Scene modeling code data:
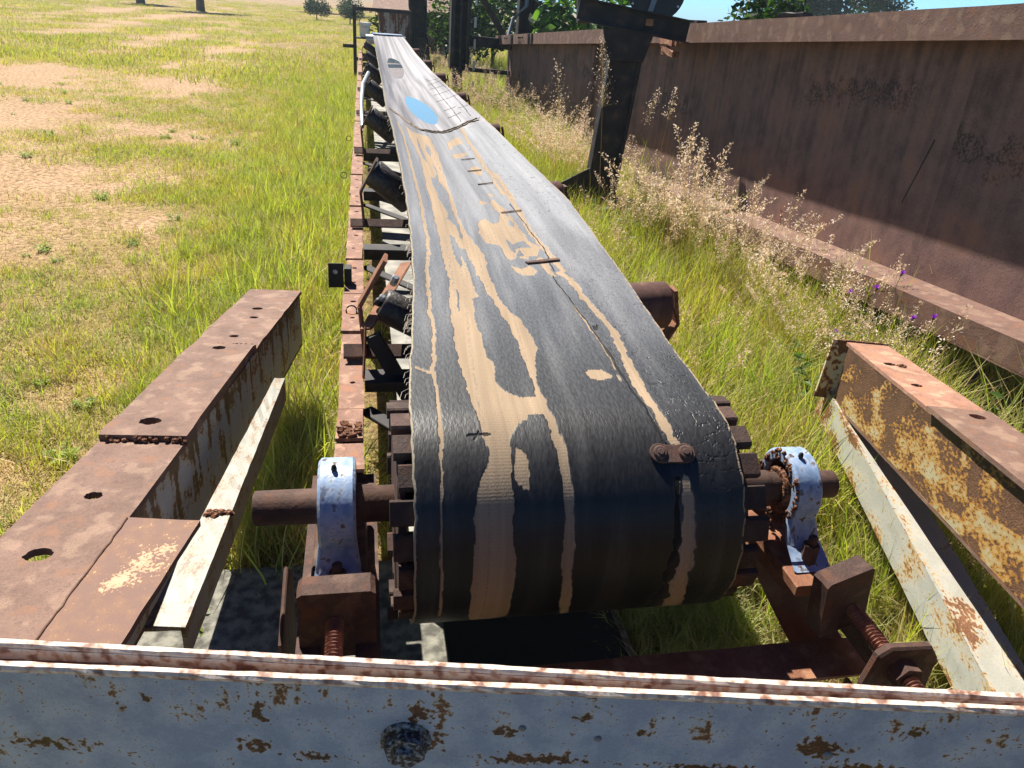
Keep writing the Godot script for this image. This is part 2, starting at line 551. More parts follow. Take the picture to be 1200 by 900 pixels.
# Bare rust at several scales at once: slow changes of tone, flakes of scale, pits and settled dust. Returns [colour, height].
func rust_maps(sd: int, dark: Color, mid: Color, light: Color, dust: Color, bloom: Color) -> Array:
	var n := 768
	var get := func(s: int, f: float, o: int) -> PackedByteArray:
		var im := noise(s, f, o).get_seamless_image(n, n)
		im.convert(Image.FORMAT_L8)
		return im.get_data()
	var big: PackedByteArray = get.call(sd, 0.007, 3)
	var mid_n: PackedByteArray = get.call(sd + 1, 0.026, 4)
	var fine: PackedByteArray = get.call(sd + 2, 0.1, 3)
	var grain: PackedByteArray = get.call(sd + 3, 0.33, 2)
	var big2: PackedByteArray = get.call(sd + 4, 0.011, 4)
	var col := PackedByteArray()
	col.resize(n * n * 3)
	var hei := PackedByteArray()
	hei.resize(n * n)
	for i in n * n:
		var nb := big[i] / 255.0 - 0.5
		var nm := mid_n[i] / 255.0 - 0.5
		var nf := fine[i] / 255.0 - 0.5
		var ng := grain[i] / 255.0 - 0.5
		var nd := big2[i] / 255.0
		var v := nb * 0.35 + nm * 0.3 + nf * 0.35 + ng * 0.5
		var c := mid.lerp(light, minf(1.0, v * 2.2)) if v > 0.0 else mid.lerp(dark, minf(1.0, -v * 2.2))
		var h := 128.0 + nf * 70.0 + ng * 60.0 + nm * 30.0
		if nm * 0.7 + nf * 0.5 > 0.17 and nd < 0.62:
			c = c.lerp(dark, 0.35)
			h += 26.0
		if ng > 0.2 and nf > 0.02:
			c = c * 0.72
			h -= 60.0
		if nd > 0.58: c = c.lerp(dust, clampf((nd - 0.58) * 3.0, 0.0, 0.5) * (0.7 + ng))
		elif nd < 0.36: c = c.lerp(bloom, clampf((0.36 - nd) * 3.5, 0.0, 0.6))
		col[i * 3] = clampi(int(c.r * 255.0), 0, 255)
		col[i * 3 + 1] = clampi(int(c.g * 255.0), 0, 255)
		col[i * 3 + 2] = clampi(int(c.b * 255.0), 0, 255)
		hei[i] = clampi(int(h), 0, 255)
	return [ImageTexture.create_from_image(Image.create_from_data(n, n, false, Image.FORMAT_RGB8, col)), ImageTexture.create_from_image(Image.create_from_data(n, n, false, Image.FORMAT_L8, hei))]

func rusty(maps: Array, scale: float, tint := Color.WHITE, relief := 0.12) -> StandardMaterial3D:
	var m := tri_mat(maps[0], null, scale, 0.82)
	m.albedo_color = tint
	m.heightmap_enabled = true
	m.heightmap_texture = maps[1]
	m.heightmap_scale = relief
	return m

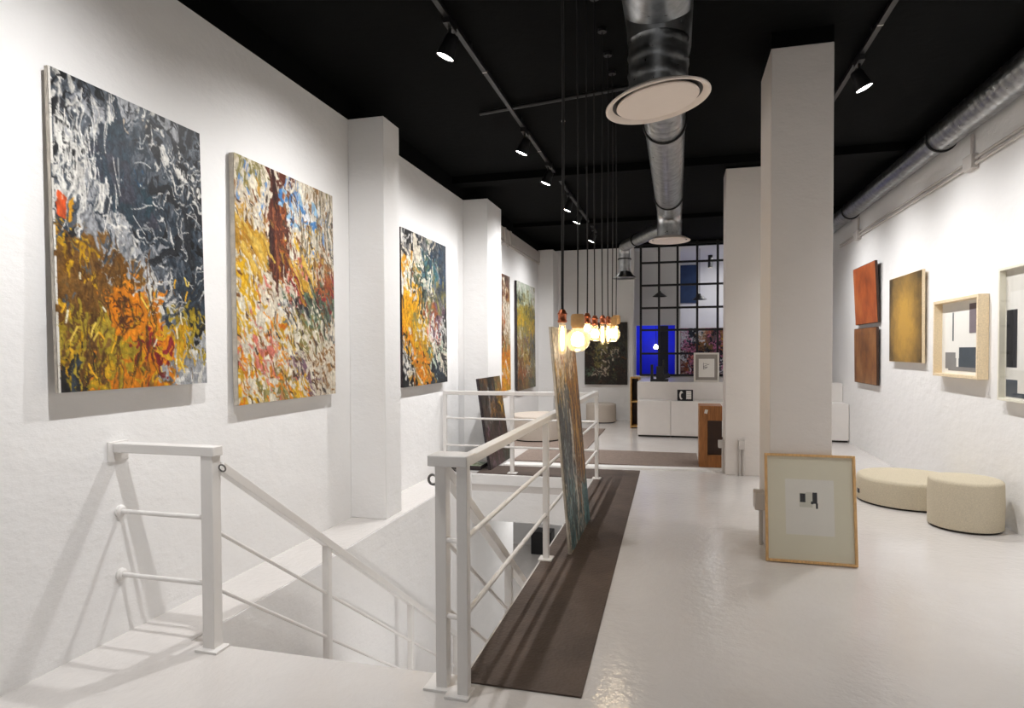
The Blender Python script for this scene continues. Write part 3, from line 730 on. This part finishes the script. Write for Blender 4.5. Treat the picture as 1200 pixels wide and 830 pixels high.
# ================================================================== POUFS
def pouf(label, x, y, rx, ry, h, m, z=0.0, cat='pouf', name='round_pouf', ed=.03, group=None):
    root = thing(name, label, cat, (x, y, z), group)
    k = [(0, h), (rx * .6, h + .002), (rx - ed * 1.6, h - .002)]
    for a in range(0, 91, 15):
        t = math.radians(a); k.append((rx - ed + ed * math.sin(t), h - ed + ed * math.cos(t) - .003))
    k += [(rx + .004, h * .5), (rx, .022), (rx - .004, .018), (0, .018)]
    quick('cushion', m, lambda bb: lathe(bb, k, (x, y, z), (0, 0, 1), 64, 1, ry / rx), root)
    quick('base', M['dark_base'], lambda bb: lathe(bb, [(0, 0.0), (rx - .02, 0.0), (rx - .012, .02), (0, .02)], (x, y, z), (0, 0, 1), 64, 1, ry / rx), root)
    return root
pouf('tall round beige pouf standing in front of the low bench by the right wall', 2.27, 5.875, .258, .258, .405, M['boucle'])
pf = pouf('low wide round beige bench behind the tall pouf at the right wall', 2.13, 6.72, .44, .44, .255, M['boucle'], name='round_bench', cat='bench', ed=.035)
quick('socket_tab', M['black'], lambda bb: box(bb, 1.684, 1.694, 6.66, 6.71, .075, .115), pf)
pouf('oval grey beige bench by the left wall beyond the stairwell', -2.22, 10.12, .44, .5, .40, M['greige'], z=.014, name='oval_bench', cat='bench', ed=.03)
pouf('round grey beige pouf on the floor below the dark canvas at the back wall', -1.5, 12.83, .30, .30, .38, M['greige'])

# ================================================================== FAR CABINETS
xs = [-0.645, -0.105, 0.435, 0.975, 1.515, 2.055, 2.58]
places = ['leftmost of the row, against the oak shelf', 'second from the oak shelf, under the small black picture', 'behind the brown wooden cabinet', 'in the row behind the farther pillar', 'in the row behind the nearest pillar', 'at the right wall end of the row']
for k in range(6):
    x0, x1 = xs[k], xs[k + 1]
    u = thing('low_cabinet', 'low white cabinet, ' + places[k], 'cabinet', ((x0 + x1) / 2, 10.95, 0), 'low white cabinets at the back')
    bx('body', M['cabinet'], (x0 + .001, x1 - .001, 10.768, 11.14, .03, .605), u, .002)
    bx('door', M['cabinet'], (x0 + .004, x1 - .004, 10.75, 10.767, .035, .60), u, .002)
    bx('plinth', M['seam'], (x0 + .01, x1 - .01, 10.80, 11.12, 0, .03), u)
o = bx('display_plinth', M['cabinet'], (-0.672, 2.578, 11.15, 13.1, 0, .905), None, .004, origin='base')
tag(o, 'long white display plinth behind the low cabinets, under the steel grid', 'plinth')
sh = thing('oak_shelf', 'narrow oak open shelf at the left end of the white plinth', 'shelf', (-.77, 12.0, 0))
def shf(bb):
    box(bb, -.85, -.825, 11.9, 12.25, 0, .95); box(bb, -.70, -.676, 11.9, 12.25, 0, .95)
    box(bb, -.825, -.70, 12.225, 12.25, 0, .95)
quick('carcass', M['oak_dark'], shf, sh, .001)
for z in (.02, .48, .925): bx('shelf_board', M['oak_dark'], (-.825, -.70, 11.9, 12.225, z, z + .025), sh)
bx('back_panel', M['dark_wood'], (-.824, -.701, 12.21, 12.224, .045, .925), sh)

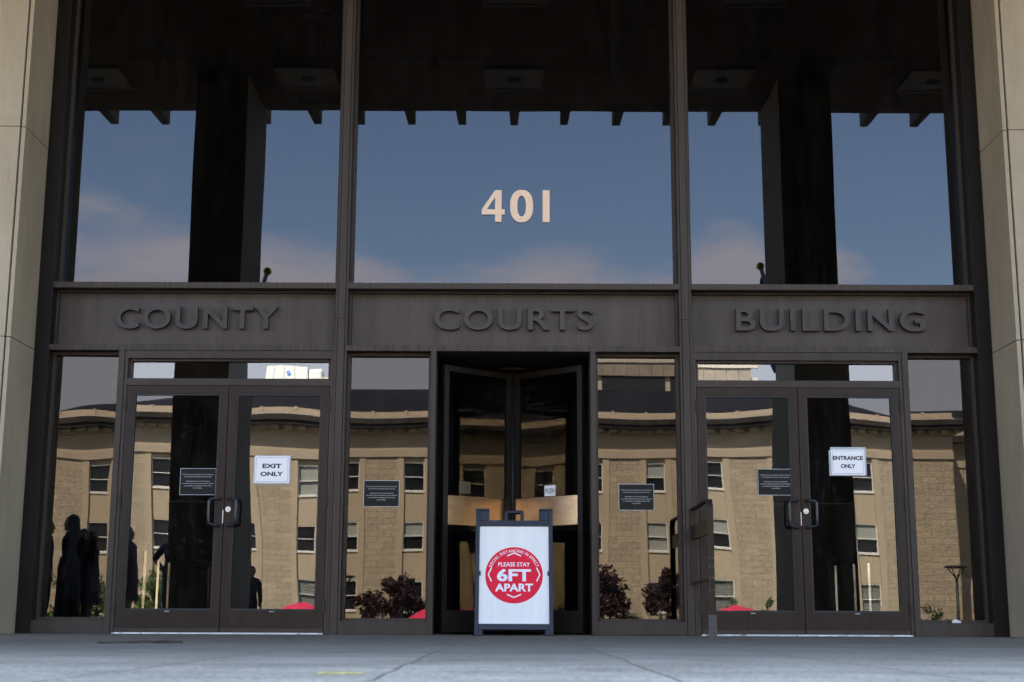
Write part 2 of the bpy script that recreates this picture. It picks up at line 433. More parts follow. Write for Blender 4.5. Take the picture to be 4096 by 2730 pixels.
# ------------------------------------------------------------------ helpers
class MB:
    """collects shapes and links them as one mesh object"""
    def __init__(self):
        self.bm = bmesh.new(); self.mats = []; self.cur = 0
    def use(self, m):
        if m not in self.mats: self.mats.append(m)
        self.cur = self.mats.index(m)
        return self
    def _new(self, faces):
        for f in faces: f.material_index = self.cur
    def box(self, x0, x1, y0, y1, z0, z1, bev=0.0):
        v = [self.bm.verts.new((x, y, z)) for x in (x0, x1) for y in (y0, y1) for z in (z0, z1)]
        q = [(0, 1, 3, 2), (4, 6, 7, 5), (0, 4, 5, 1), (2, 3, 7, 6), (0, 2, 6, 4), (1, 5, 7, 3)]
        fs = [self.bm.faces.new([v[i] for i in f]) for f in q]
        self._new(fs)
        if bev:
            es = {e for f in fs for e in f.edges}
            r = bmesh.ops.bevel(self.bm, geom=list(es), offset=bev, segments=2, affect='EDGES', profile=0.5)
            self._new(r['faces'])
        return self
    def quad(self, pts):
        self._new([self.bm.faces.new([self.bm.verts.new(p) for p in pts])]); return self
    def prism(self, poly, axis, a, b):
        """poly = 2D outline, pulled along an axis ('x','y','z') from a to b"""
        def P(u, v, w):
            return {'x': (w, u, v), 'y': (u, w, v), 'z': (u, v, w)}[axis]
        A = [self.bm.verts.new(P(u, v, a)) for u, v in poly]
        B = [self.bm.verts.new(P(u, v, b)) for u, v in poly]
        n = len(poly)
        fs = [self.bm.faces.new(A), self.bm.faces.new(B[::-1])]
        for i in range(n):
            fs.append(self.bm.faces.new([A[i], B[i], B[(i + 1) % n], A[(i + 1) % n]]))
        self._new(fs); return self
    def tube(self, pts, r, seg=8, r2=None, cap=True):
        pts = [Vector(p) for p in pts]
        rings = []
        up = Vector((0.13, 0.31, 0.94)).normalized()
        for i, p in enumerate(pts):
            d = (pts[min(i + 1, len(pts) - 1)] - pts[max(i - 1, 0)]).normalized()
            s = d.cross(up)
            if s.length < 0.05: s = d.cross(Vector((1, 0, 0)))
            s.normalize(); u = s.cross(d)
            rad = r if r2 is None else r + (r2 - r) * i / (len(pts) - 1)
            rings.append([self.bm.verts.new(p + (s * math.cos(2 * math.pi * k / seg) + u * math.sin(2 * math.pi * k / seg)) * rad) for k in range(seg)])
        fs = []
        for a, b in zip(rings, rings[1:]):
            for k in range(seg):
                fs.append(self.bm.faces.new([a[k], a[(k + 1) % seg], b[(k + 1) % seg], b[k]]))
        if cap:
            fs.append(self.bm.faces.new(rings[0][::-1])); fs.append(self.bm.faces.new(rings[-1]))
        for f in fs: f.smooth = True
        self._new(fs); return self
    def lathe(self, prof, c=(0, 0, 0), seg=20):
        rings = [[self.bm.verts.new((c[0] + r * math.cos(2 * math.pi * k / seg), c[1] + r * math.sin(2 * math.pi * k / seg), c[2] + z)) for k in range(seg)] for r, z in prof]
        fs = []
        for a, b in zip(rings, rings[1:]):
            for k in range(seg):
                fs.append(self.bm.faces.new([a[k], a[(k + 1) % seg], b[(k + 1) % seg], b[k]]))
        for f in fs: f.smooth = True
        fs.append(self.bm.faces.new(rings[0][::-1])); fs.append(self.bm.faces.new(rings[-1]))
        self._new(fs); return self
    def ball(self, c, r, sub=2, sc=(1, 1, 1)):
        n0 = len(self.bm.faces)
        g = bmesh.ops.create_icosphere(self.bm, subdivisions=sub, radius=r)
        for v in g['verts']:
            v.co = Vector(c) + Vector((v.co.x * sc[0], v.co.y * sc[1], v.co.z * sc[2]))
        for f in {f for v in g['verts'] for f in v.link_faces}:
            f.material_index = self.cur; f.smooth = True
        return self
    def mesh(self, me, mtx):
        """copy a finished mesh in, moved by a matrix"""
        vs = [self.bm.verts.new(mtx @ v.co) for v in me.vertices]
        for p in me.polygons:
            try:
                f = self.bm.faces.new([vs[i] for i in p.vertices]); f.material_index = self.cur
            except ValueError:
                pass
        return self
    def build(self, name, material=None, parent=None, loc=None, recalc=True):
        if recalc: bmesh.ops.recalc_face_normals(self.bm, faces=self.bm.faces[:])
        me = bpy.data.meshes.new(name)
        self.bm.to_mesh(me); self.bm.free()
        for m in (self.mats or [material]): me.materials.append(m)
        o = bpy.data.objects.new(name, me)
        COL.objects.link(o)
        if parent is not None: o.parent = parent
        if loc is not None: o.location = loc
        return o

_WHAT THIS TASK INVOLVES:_
Pick out and copy every line that contains the word "Take".

_ANSWER TO THIS EXERCISE:_
Keep writing the Godot script for this image. This is part 2, starting at line 551. More parts follow. Take the picture to be 1200 by 900 pixels.
Write part 2 of the bpy script that recreates this picture. It picks up at line 433. More parts follow. Write for Blender 4.5. Take the picture to be 4096 by 2730 pixels.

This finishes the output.